# Dataset extract:
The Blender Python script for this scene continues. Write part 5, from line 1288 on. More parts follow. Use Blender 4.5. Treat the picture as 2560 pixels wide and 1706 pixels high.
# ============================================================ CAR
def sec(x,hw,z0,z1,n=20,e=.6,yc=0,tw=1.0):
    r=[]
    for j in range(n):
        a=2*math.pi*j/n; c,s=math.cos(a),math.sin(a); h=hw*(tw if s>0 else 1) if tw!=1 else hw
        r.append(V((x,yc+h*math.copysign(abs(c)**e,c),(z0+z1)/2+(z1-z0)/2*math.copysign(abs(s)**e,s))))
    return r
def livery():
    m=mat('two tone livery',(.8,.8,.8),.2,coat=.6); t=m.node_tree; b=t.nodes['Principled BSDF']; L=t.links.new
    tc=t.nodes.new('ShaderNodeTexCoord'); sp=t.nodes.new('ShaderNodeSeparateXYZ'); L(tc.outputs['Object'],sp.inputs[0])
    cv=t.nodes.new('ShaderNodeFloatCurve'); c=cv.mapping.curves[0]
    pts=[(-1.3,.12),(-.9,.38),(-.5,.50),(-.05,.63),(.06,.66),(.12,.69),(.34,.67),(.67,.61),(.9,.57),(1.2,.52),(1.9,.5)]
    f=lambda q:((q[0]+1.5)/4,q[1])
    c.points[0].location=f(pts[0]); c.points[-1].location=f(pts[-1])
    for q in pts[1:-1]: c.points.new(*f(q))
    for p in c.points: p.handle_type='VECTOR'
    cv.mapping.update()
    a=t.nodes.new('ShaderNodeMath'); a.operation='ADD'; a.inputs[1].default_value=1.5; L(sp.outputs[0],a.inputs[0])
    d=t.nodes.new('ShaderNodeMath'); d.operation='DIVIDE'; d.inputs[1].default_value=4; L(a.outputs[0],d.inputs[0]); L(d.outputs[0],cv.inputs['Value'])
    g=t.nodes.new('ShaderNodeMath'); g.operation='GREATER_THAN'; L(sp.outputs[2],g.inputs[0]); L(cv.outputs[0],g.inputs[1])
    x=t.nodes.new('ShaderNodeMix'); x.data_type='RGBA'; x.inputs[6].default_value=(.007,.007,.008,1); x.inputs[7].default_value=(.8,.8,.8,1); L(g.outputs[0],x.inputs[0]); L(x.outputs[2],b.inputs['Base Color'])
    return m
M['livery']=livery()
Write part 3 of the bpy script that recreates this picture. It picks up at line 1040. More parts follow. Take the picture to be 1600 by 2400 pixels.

# Work to be completed:
Set down all of the entries exactly, please.

# Answer to this exercise:
The Blender Python script for this scene continues. Write part 5, from line 1288 on. More parts follow. Use Blender 4.5. Treat the picture as 2560 pixels wide and 1706 pixels high.
# ============================================================ CAR
def sec(x,hw,z0,z1,n=20,e=.6,yc=0,tw=1.0):
    r=[]
    for j in range(n):
        a=2*math.pi*j/n; c,s=math.cos(a),math.sin(a); h=hw*(tw if s>0 else 1) if tw!=1 else hw
        r.append(V((x,yc+h*math.copysign(abs(c)**e,c),(z0+z1)/2+(z1-z0)/2*math.copysign(abs(s)**e,s))))
    return r
def livery():
    m=mat('two tone livery',(.8,.8,.8),.2,coat=.6); t=m.node_tree; b=t.nodes['Principled BSDF']; L=t.links.new
    tc=t.nodes.new('ShaderNodeTexCoord'); sp=t.nodes.new('ShaderNodeSeparateXYZ'); L(tc.outputs['Object'],sp.inputs[0])
    cv=t.nodes.new('ShaderNodeFloatCurve'); c=cv.mapping.curves[0]
    pts=[(-1.3,.12),(-.9,.38),(-.5,.50),(-.05,.63),(.06,.66),(.12,.69),(.34,.67),(.67,.61),(.9,.57),(1.2,.52),(1.9,.5)]
    f=lambda q:((q[0]+1.5)/4,q[1])
    c.points[0].location=f(pts[0]); c.points[-1].location=f(pts[-1])
    for q in pts[1:-1]: c.points.new(*f(q))
    for p in c.points: p.handle_type='VECTOR'
    cv.mapping.update()
    a=t.nodes.new('ShaderNodeMath'); a.operation='ADD'; a.inputs[1].default_value=1.5; L(sp.outputs[0],a.inputs[0])
    d=t.nodes.new('ShaderNodeMath'); d.operation='DIVIDE'; d.inputs[1].default_value=4; L(a.outputs[0],d.inputs[0]); L(d.outputs[0],cv.inputs['Value'])
    g=t.nodes.new('ShaderNodeMath'); g.operation='GREATER_THAN'; L(sp.outputs[2],g.inputs[0]); L(cv.outputs[0],g.inputs[1])
    x=t.nodes.new('ShaderNodeMix'); x.data_type='RGBA'; x.inputs[6].default_value=(.007,.007,.008,1); x.inputs[7].default_value=(.8,.8,.8,1); L(g.outputs[0],x.inputs[0]); L(x.outputs[2],b.inputs['Base Color'])
    return m
M['livery']=livery()
Write part 3 of the bpy script that recreates this picture. It picks up at line 1040. More parts follow. Take the picture to be 1600 by 2400 pixels.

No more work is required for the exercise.